Op donderdag 27 oktober geeft bouwhistoricus Edwin Orsel een lezing over de ontwikkeling van de Leidsche Dakpan van 0-1850. U bent van harte welkom om 13 uur aan de Boisotkade 2A in Leiden! Graag vooraf aanmelden via info@erfgoedleiden.nl 

Tegulae en tegels
In de Romeinse tijd werd in de buurt van Leiden al dakbedekking gebakken met lokale klei. De rivierklei die langs de Oude Rijn gevonden werd, was daarvoor zeer geschikt. Tevens was er veen als brandstof voorhanden en de rivier functioneerde als transportroute.
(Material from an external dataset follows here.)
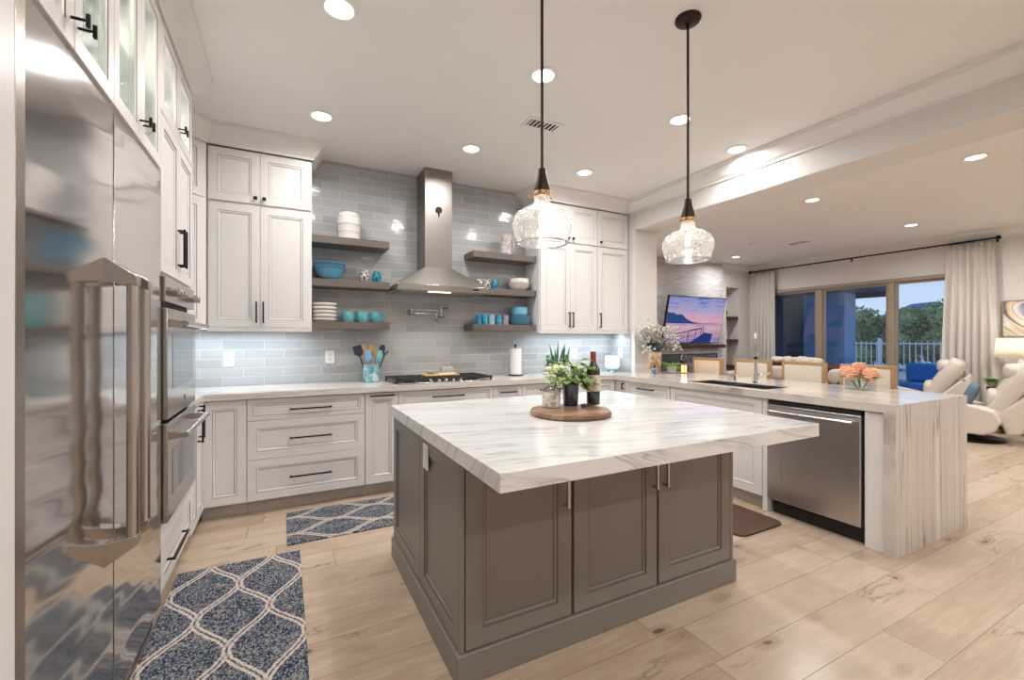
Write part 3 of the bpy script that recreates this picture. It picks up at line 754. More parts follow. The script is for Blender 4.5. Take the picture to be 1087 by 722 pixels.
t = thing('soap_dispenser', 'short steel soap pump beside the faucet', 'soap dispenser', (3.76, 2.70, CT))
MB().lathe([(.020, 0), (.018, .006), (.013, .01), (.012, .05), (.014, .06), (0, .064)]).build('pump', 'chrome', t); MB().tube([(0, 0, .055), (-.05, 0, .05)], .006, 10).build('nozzle', 'chrome', t)

# --- island
t = thing('kitchen_island', 'taupe grey island cabinet with panelled sides under a pale stone top', 'kitchen island', (0, 0, 0))
IX0, IX1, IY0, IY1 = .585, 2.16, 1.56, 2.68
MB().box(IX0+.02, IY0+.02, .0, IX1-.02, IY1-.02, .852).build('body', 'gray', t)
MB().box(IX0-.012, IY0-.012, 0, IX1+.012, IY1+.012, .118).build('plinth', 'gray', t, bevel=.004)
gm = ('gray', 'grayglaze')
def ipanel(x0, x1, name='door'): return panel(name, x0, x1, .122, .85, t, fw=.07, mats=gm, y=IY0)
# corner posts
for (a, b) in ((IX0, IY0), (IX1-.022, IY0)):
    MB().box(a, b+.001, .118, a+.022, b+.03, .852).build('corner_post', 'gray', t, bevel=.002)
d1 = ipanel(IX0+.026, 1.098); pull(d1, 1.062, .70, .21, True, 'nickel', .006, .03, IY0)
d2 = ipanel(1.112, 1.598); pull(d2, 1.572, .70, .21, True, 'nickel', .006, .03, IY0)
d3 = ipanel(1.612, IX1-.026); pull(d3, 1.640, .70, .21, True, 'nickel', .006, .03, IY0)
side = thing('tmp', '', ''); bpy.data.objects.remove(side)
for a, b in ((IY0+.012, 2.10), (2.106, IY1)):
    p = panel('side_panel', a, b, .122, .85, None, fw=.07, mats=gm)
    p.rotation_euler = (0, 0, -PI/2); p.parent = t; p.location = (IX0, a+b, 0)
o = MB().box(-.006, -.036, -.058, 0, .036, .058).box(-.009, -.017, -.034, -.006, .017, .034).build('outlet_plate', 'plastic', t, bevel=.002, loc=(IX0-.001, 1.99, .765))
isl = MB().box(.563, 1.163, .854, 2.225, 2.66, CT).build('island_countertop', 'quartz_x', None, bevel=.002, flat=True)
tag(isl, 'thick white stone slab with grey veins on top of the grey island', 'countertop')

# --- upper cabinets
UF, ZU0, ZS, ZU1 = 4.02, 1.40, 2.37, 2.795
H_ = .20
def rail(mb): pass
cabinet('wall_cabinet', 'tall white two-tier wall cabinet left of the hood above the counter', 'cabinet', (-.525, UF), 0, .728, .325, ZU0, ZU1,
        [('door', .008, .352, ZU0, ZS-.008, ('v', .328, 1.52, .17)), ('door', .352, .72, ZU0, ZS-.008, ('v', .376, 1.52, .17)),
         ('door', .008, .352, ZS+.006, 2.785, ('k', .322, ZS+.05)), ('door', .352, .72, ZS+.006, 2.785, ('k', .382, ZS+.05))], toe=0)
cabinet('wall_cabinet', 'tall white three-door wall cabinet right of the hood', 'cabinet', (2.42, UF), 0, 1.245, .325, ZU0, ZU1,
        [('door', .01, .392, ZU0, ZS-.008, ('v', .368, 1.52, .17)), ('door', .392, .765, ZU0, ZS-.008, ('v', .416, 1.52, .17)), ('door', .775, 1.225, ZU0, ZS-.008, ('v', .80, 1.52, .17)),
         ('door', .01, .392, ZS+.006, 2.785, ('k', .362, ZS+.05)), ('door', .392, .765, ZS+.006, 2.785, ('k', .422, ZS+.05)), ('door', .775, 1.225, ZS+.006, 2.785, ('k', .81, ZS+.05))], toe=0)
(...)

De Romeinse dakpan bestaat uit een platte onderpan, de ‘tegulae’ en een halfronde bovenpan, de ‘imbrice’.
In de middeleeuwen werden daken in Leiden met keramische dektegels (platte tegels met een nokje) gedekt. Maar veel Middeleeuwse huizen waren gedekt met brandgevaarlijk riet, de zogenoemde ‘weke’ daken. Met regelgeving, ‘keuren’, en subsidies probeerde het Leidse stadsbestuur deze ‘weke’ daken te laten vervangen door brandveiliger ‘harde’ dakbedekking, zoals leien en keramische tegels of pannen.

Oud-Hollandse pan
In het oosten van Nederland bestond de dakbedekking uit halfronde boven- en onderpannen, monniken en nonnen. Deze pannen werden daarna gecombineerd tot een golfvormige pan, de zogenaamde Quack pan. Uit deze enkel dekkende pan ontwikkelde zich weer de oudhollandse pan, die in Leiden vanaf het midden van de 16de eeuw tot ver in de 19de eeuw het meest gebruikte type bleef. De oud-Hollandse dakpan lijkt op het eerste oog heel gewoontjes, maar het was een revolutionaire uitvinding, die vandaag de dag nog steeds uitstekend voldoet als dakbedekking. Een dakpan wordt gemaakt van rivierklei en kleurt na het bakken rood. Met glazuur kan de pan beter waterbestendig gemaakt worden.

Vanaf het einde van de 17de eeuw kwamen er zwart geglazuurde pannen. Het zogenoemde smoren, waarbij zuurstofarm gestookt wordt leverde grijszwarte pannen. Er was een voorkeur voor de donkere pan, omdat deze door zijn kleur leek op de kleur van de duurdere en dus voornamere leiendaken.

Van muldenpan tot Oegstgeesterpan
Tot in de 20ste eeuw heeft de dakpanindustrie langs de Oude Rijn gefloreerd. Met de industrialisatie vanaf omstreeks 1850 kwamen machines voor het kneden van de klei en het persen in gebruik. De moderne technieken maakten maatvaste pannen met betere, geprofileerde aansluitingen mogelijk. Bekend zijn de muldenpan, de kruispan, de tuille du Nord, de verbeterde Hollandse pan en de opnieuw verbeterde Hollandse pan. Minder bekende voorbeelden zijn de platte Friese pan, de gegolfde Friese pan en de Oegstgeesterpan.

Openingstijden van de mini-expositie
van 4 oktober tot 30 december tijdens kantooruren aan de Boisotkade 2A in Leiden.